The project aims to put up new school buildings, libraries and training centers for public school teachers in the autonomous region, which covers Maguindanao and Lanao del Sur, which are both in Central Mindanao, the cities of Lamitan and Marawi, and the island provinces of Basilan, Sulu and Tawi-Tawi.

 

Hataman, who was appointed caretaker of the ARMM by President Benigno Aquino III in December 2011, said he would see to it that the funds intended for BEAM are spent religiously and in the most transparent manner.

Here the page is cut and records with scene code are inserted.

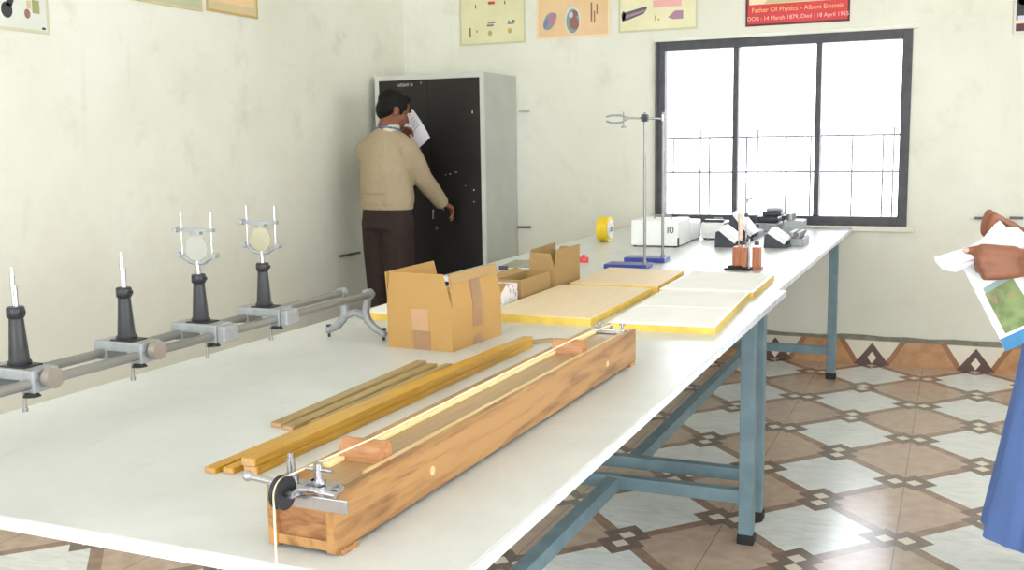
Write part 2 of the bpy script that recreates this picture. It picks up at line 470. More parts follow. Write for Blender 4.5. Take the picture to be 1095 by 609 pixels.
# ------------------------------------------------------------------ tables
TT = .77
def table(name, label, x0, x1, y0, y1, legs_x, legs_y):
    cx, cy = (x0 + x1) / 2, (y0 + y1) / 2
    t = thing(name, label, 'table', (cx, cy, 0))
    bm = B(); bx(bm, x0 - cx, x1 - cx, y0 - cy, y1 - cy, TT - .018, TT, .0025)
    top = obj('tabletop', bm, M['table'], t)
    bm = B(); e = .0018
    bx(bm, x0 - cx - e, x1 - cx + e, y0 - cy - e, y0 - cy, TT - .018, TT - .001); bx(bm, x1 - cx, x1 - cx + e, y0 - cy, y1 - cy - .002, TT - .018, TT - .001)
    bx(bm, x0 - cx - e, x0 - cx, y0 - cy, y1 - cy - .002, TT - .018, TT - .001)
    obj('edge_band', bm, M['edge'], top, label='white edge band')
    lw = .045
    for lx in legs_x:
        for ly in legs_y:
            bm = B(); bx(bm, lx - cx - lw / 2, lx - cx + lw / 2, ly - cy - lw / 2, ly - cy + lw / 2, .03, TT - .018, .004)
            l = obj('leg', bm, M['steelblue'], t)
            bm = B(); bx(bm, lx - cx - lw / 2 - .003, lx - cx + lw / 2 + .003, ly - cy - lw / 2 - .003, ly - cy + lw / 2 + .003, 0, .03, .003)
            obj('rubber_foot', bm, M['rubber'], l)
    for ly in legs_y:
        bm = B(); bx(bm, legs_x[0] - cx, legs_x[1] - cx, ly - cy - .02, ly - cy + .02, .13, .172, .003); obj('cross_stretcher', bm, M['steelblue'], t)
        bm = B(); bx(bm, legs_x[0] - cx, legs_x[1] - cx, ly - cy - .018, ly - cy + .018, TT - .05, TT - .018, .003); obj('top_rail', bm, M['steelblue'], t)
    mx = -1.0 - cx
    bm = B(); bx(bm, mx - .022, mx + .022, legs_y[0] - cy, legs_y[1] - cy, .125, .17, .003); obj('long_stretcher', bm, M['steelblue'], t)
    return t
table('work_table', 'long white-topped work table nearest the viewer with blue-grey steel legs', -1.62, -.4973, .95, 3.419, (-1.5, -.566), (1.1, 3.155))
table('work_table', 'long white-topped work table reaching the window wall with blue-grey legs', -1.77, -.5246, 3.423, 6.03, (-1.6, -.575), (3.375, 5.61))

# ------------------------------------------------------------------ sonometer
SX, SY = -.706, .992
so = thing('sonometer', 'long hollow wooden sonometer box with string and pulley at near table edge', 'sonometer', (SX, SY, TT), -.98)
L = 1.175; w = .0445; H = .078
def sono(name, bm, m, parent=None, smooth=False, label=None): return obj(name, bm, m, parent or so, smooth, label)
for s, xx in ((-1, -w), (1, w)):
    bm = B(); bx(bm, xx - .005, xx + .005, 0, L, .006, H, .0015); sono('side_panel', bm, M['sono'])
bm = B(); bx(bm, -w + .005, w - .005, .012, L - .012, H - .014, H - .007, .001); sono('top_board', bm, M['sonotop'])
bm = B(); bx(bm, -w + .005, w - .005, .006, L - .006, .006, .012); sono('bottom_board', bm, M['sono'])
bm = B(); bx(bm, -w + .005, w - .005, .004, .014, .012, H - .007); sono('end_panel', bm, M['sonodark'], label='darker recessed near end panel')
bm = B(); bx(bm, -w + .005, w - .005, .0, .012, .056, H, .001); bx(bm, -w + .005, w - .005, .0, .012, .006, .018, .001)
bx(bm, -w - .004, -w + .009, -.002, .012, .004, H - .004, .001); bx(bm, w - .009, w + .004, -.002, .012, .004, H - .004, .001); sono('end_frame', bm, M['sono'])
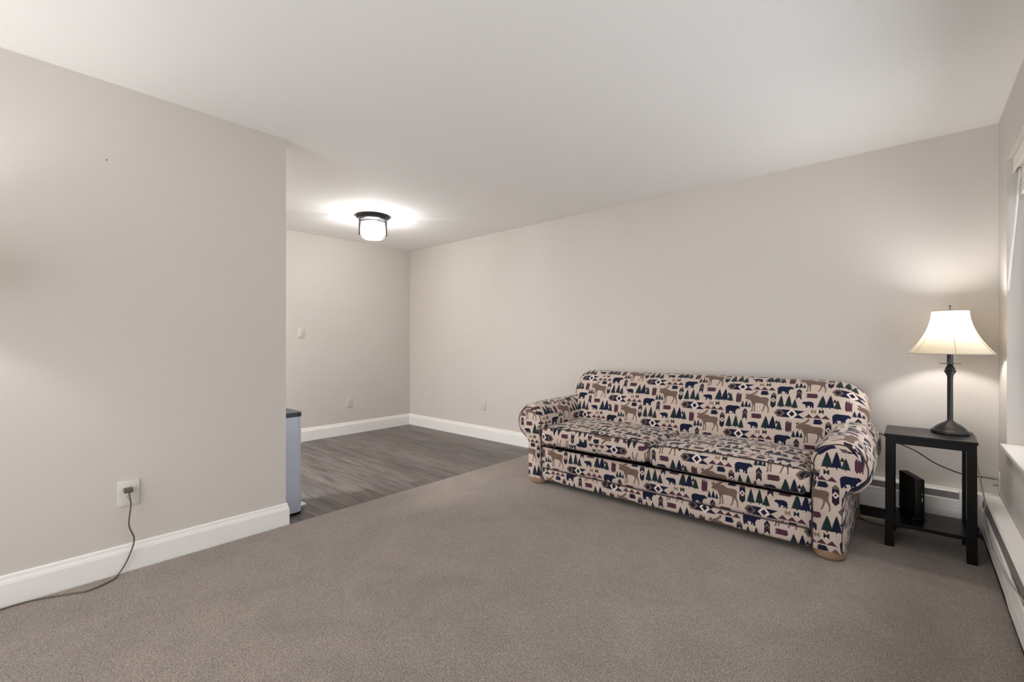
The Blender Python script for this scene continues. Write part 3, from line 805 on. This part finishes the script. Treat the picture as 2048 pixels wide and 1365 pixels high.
prism([(q(.002), .015), (q(0), .03), (q(0), .655)], M_STEEL, 'body', tc_)
prism([(q(.003), 0), (q(.001), .004), (q(.001), .016)], M_BLACKPL, 'base_ring', tc_)
prism([(q(-.003), .655), (q(-.003), .678), (q(.000), .683)], M_LID, 'lid', tc_)
MB().rbox(.03, .10, .20, .262, .022, .034, .004).build('foot_pedal', M_STEEL, tc_, True)

# ------------------------------------------------------------ wall plates
def outlet(loc, rz, w_, h_, label, switch=False, m=M_PLATE):
    """plate in local XZ, facing -Y"""
    t = thing('light_switch' if switch else 'wall_outlet', loc, label, 'light switch' if switch else 'outlet', None, rz)
    MB().rbox(-w_/2, w_/2, -.006, 0, -h_/2, h_/2, .0022).build('plate', m, t, True)
    if switch:
        MB().rbox(-.017, .017, -.008, -.004, -.034, .034, .001).build('rocker_frame', m, t, True)
        MB().rbox(-.0145, .0145, -.011, -.006, -.030, .030, .002).build('rocker', m, t, True)
    else:
        for z in (.0195, -.0195):
            b = MB(); n = 24; v = []
            pts = [(max(-.0172, min(.0172, .0172*1.0*math.cos(2*PI*k/n)*1.0)), max(-.0125, min(.0125, .0172*math.sin(2*PI*k/n)))) for k in range(n)]
            for yy in (-.0045, -.0078): v += [(a, yy, z+c) for (a, c) in pts]
            f = [(j, (j+1) % n, n+(j+1) % n, n+j) for j in range(n)] + [tuple(range(n)), tuple(range(n, 2*n))[::-1]]
            b.add(v, f); rc = b.build('receptacle', m, t)
            s_ = MB().box(-.0072, -.0054, -.0082, -.0076, z, z+.0075).box(.0054, .0070, -.0082, -.0076, z+.0008, z+.0070).box(-.002, .002, -.0082, -.0076, z-.0085, z-.0045)
            s_.build('socket_slots', M_SLOT, rc)
    MB().lathe([(.0028, 0), (.0028, .001)], 10).build('screw', m, t).location = (0, -.007, 0)
    t.children[-1].rotation_euler = (PI/2, 0, 0)
    return t
outlet((XP1, .435, .386), PI/2, .086, .126, 'oversized almond outlet plate with a brown cord plugged in on the left wall', False, M_PLATE2)
outlet((XB, 2.325, 1.24), PI/2, .071, .115, 'almond rocker light switch on the back wall behind the partition', True)
outlet((XB, 2.925, .375), PI/2, .071, .117, 'almond duplex outlet low on the back wall below the light switch')
outlet((-3.845, YR, .382), 0, .073, .117, 'almond duplex outlet on the sofa wall left of the sofa')
cx_ = thing('cable_outlet', (XW, 3.795, .338), 'small white cable wall plate with metal connectors in the corner by the window', 'outlet', None, -PI/2)
MB().rbox(-.0355, .0355, -.006, 0, -.057, .057, .0022).build('plate', M_PLATE2, cx_, True)
for z in (.015, -.02):
    o = MB().lathe([(.0055, 0), (.0055, .004), (.0045, .004), (.0045, .012), (.006, .012), (.006, .022), (.003, .023)], 12).build('connector', M_BRASS, cx_, True)
    o.location = (.01, -.005, z); o.rotation_euler = (PI/2, 0, 0)
nl = thing('wall_nail', (XP1, .352, 2.024), 'tiny dark nail head high on the left wall', 'nail')
o = MB().lathe([(.0022, 0), (.0026, .002), (.0012, .003)], 10).build('nail_head', M_SLOT, nl, True); o.rotation_euler = (0, PI/2, 0)

# ------------------------------------------------------------ cords
def cord(name, pts, r, m, label, cat='cord', k=8):
    b = MB().tube(smooth_path(pts, k), r, 8); o = b.build(name, m, None, True); return tag(o, label, cat)
c1 = cord('lamp_cord', [(-2.905, .432, .398), (-2.902, .434, .37), (-2.90, .438, .334), (-2.895, .431, .27), (-2.893, .430, .235), (-2.897, .440, .20), (-2.90, .450, .168), (-2.905, .447, .127), (-2.909, .426, .062), (-2.913, .405, .02),
      (-2.895, .385, .005), (-2.862, .365, .005), (-2.821, .284, .005), (-2.841, .228, .005), (-2.895, .110, .005), (-2.900, .008, .005), (-2.88, -.12, .005), (-2.80, -.2, .005)], .0033, M_CORD,
      'thin brown lamp cord hanging from the left wall outlet onto the carpet')
MB().rbox(-2.930, -2.898, .413, .447, .394, .416, .004, 2).build('plug', M_CORD, c1, True)
c2 = cord('coax_cable', [(.337, 3.786, .353), (.315, 3.775, .356), (.258, 3.73, .364), (.223, 3.71, .370), (.172, 3.70, .384), (.091, 3.70, .418), (.008, 3.70, .475), (-.071, 3.70, .511), (-.13, 3.72, .541), (-.20, 3.79, .552), (-.32, 3.79, .54)], .0033, M_CORDB,
      'thin black coaxial cable sagging behind the side table from the corner wall plate')
MB().tube([(.339, 3.786, .3526), (.312, 3.772, .3565), (.290, 3.757, .360)], .0042, 8).build('cable_end', M_BRASS, c2, True)
cord('lamp_cord', [(.215, 3.60, .632), (.243, 3.612, .631), (.2585, 3.60, .60), (.259, 3.60, .562), (.261, 3.60, .475), (.272, 3.60, .399), (.283, 3.60, .323), (.294, 3.60, .258), (.286, 3.53, .240), (.279, 3.458, .224), (.277, 3.336, .170), (.277, 3.156, .155), (.277, 2.968, .162),
      (.277, 2.725, .19), (.279, 2.56, .213), (.286, 2.42, .226), (.298, 2.30, .222), (.306, 2.1, .215), (.306, 1.6, .215)], .0033, M_CORDW,
      'pale lamp cord running down from the side table along the window heater')
cord('power_cord', [(-.27, 3.70, .006), (-.255, 3.672, .006), (-.206, 3.625, .006), (-.129, 3.622, .006), (-.06, 3.66, .006), (-.02, 3.70, .006)], .003, M_CORDB,
      'black power cord lying on the carpet between sofa and side table')
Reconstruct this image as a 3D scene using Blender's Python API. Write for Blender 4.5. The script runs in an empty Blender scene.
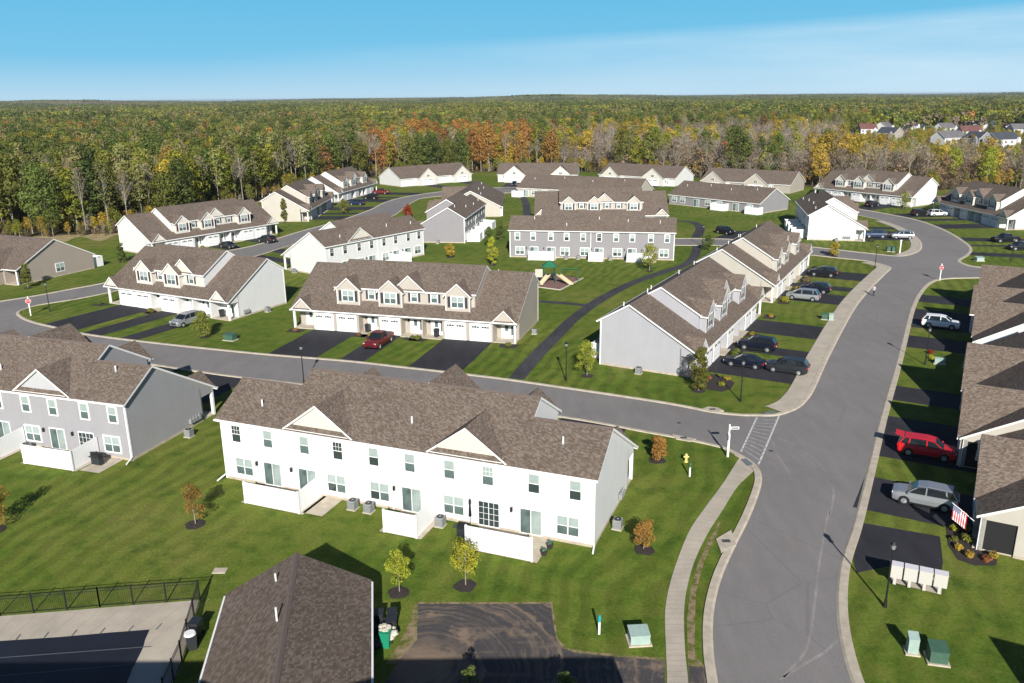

“We are calling on the media community in the autonomous region, the Moro and non-Moro sectors, the civil society organizations, and the rank and file of the regional education department, to help monitor the implementation of projects under BEAM-ARMM,” he said.

 

In a message to ARMM officials after the signing of the agreement, Luistro said President Aquino wants the BEAM implemented successfully to improve the quality of education in the autonomous region.

 

The ARMM is a common bastion of the Moro Islamic Liberation Front and the Moro National Liberation Front, which signed a peace accord with the national government on September 2, 1996.

 

The government and the MILF, on the other hand, forged last October 15 a framework agreement setting the parameters for the creation of a “Bangsamoro” regional entity that would eventually replace the ARMM.

 

The government is aiming at signing a final peace agreement with the MILF before the end of Aquino's term.

 

The region has serious illiteracy problems. Poor education is also blamed for much of the security woes besetting the area and the grinding poverty stunting the socio-economic growth of the local communities.

 

Brazier said education can indeed foster peace and security in local communities.

 

Their “education experience” in Australia, according to Brazier, is enough proof on how peace, economic growth and political stability can easily be achieved when people have access to quality education.

 

Peace advocacy organizations in Central Mindanao were quick to acknowledge and appreciate the AusAID support for the BEAM-ARMM initiative.

 

Oblate missionary Eliseo Mercado, Jr., director of the Institute for Autonomy and Governance, a partner outfit of the Konrad Adenaeur Stiftung of Germany, said the AusAid-Philippine education project will boost the Mindanao peace process, which aims to build a community of well-educated people in areas where Moro people thrive.

 

Mercado, who has authored several reference materials on the Mindanao Moro situation and the Southern Mindanao conflict, said education is just as essential as providing livelihood and implementing a disarmament program for people in the ARMM.

 

Mercado said an educated community will also appreciate the importance of relying on the country’s justice system in seeking redress and, in effect, curtail effectively the region’s peace and order problems.